Are You Optimising for Growth or the Appearance of It?

May 19, 2026


You can spend years looking like you're growing without actually growing.

At first, the gap is invisible. Same vocabulary. Same confidence. Same apparent interest in new ideas. But underneath, a completely different optimisation function is running. And over time, the gap shows.

One person is asking: Am I actually figuring this out?

The other is asking: Do I look like someone who already has this figured out?

These aren't the same question, and they consume your life resources in opposite directions.

If you're optimising for looking on top of things, you quietly avoid problems you can't already solve. You just... don't attempt them. The risk isn't failure, it's being seen as not knowing. And so you stay within the perimeter of what you can already do well, and call it focus.

I used to feel a specific kind of dread when my partner shared an interesting new idea. As much as I wanted to engage with it, something in me would register that I didn't already have this figured out, and instead of leaning in, I'd hold it at arm's length.

The idea never got explored. Which meant it never got built.

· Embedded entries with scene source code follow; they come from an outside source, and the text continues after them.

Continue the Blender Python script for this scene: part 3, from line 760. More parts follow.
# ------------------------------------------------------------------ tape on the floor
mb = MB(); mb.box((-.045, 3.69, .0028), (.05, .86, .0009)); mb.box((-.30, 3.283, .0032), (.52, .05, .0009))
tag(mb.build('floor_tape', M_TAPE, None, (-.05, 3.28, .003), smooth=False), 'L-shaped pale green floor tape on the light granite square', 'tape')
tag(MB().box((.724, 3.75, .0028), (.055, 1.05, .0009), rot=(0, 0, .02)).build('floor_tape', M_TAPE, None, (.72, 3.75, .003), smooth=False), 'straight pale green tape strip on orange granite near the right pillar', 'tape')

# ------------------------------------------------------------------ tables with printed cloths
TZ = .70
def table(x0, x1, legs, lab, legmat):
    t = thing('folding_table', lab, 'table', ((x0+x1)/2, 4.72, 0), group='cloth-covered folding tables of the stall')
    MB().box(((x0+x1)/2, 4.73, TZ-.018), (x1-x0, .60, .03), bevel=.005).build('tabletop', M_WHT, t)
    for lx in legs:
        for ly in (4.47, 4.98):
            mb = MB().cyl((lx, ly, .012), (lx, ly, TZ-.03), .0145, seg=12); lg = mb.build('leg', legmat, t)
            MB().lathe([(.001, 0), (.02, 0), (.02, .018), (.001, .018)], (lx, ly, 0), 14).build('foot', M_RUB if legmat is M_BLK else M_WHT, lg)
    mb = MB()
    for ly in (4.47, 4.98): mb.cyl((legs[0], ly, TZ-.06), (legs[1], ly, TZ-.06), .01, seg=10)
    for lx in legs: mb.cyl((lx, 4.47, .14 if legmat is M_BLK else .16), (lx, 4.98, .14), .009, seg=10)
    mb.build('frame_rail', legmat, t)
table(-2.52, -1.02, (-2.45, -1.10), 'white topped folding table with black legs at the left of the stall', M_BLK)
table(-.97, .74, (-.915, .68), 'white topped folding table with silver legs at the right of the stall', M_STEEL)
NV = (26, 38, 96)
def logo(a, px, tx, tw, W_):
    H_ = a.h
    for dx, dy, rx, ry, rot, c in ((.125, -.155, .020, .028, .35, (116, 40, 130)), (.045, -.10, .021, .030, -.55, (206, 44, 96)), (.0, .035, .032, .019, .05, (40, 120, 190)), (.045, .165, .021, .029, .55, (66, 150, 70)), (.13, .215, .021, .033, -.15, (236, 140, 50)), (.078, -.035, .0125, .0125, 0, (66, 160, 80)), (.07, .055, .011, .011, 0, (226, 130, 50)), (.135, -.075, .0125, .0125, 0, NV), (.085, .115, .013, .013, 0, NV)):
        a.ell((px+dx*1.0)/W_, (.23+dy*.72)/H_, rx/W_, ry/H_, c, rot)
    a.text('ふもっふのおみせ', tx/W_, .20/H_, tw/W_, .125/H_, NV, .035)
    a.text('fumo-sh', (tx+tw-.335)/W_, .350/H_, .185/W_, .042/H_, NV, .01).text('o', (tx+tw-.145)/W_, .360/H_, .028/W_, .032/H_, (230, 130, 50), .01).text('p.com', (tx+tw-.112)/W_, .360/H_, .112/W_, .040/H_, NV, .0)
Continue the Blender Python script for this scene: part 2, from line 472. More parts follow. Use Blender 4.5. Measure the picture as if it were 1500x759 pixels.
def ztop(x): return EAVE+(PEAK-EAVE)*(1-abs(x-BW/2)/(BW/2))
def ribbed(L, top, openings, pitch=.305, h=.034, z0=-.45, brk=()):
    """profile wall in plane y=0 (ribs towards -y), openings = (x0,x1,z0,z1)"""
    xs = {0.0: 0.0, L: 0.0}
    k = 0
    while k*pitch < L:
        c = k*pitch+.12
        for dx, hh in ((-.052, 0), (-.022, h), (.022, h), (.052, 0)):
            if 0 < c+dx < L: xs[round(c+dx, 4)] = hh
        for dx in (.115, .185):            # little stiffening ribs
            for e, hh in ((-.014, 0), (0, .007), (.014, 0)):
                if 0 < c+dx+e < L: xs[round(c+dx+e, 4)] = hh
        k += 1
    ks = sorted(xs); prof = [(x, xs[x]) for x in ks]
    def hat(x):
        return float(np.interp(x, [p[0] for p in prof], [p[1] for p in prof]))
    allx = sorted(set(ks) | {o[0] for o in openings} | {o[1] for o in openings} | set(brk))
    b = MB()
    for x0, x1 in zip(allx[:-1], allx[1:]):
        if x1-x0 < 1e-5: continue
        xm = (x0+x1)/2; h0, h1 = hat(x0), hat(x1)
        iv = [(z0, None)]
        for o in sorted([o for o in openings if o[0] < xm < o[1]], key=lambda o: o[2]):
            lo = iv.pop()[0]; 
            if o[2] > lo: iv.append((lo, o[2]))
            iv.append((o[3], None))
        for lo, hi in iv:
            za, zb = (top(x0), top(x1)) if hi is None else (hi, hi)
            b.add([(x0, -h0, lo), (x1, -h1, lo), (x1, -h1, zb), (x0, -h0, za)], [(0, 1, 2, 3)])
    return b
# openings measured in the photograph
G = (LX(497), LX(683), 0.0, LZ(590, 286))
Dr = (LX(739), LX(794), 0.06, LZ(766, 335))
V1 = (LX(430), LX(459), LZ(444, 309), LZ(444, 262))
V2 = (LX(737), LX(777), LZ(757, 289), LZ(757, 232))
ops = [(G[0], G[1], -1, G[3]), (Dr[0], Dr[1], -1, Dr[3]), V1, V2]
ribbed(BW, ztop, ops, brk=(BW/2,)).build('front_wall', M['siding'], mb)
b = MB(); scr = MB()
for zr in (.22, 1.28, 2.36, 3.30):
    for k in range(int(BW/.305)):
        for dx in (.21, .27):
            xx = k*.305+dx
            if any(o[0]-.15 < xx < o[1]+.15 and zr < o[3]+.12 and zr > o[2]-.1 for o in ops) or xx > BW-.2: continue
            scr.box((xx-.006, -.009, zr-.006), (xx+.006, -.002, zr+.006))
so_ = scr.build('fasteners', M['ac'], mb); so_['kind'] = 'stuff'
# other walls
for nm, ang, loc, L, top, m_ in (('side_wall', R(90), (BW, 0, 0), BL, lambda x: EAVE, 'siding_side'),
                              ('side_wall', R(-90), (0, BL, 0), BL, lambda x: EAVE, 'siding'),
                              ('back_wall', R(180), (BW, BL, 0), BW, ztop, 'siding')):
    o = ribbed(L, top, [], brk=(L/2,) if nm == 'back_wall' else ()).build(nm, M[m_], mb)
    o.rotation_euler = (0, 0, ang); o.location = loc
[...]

Most people (myself included) are unknowingly optimising for the appearance of competence rather than the acquisition of it. We think we're trying to grow, but we're actually managing how we look to others. Avoiding problems we can't yet solve feels protective, but it just keeps us stuck, trading real progress for optics.

The shift came from changing what I was trying to do. Not to look capable in the attempt, but to actually become capable through it. The goal is to figure things out, not to already have it figured out.

“All problems are soluble.” – David Deutsch

Not all problems are easy to solve. But the constraint is never the existence of a solution, only whether we have the right explanation yet.

The question moves from what will people think if I can't do this? to what would it take to figure this out?

When I made that switch, new ideas stopped feeling like tests I might fail. I could sit with them, half-understand them, ask bad questions, and not treat any of that as a verdict on my intelligence. It's how you actually become more knowledgeable in the first place.

The optimisation function you're running isn't always obvious. But the avoidance behaviour is the tell. Notice what you quietly don't attempt. Notice what you wait until you're already confident before engaging with.

Every one of those is life resources spent on optics instead of progress.

You don't need to have it figured out. You just need to begin.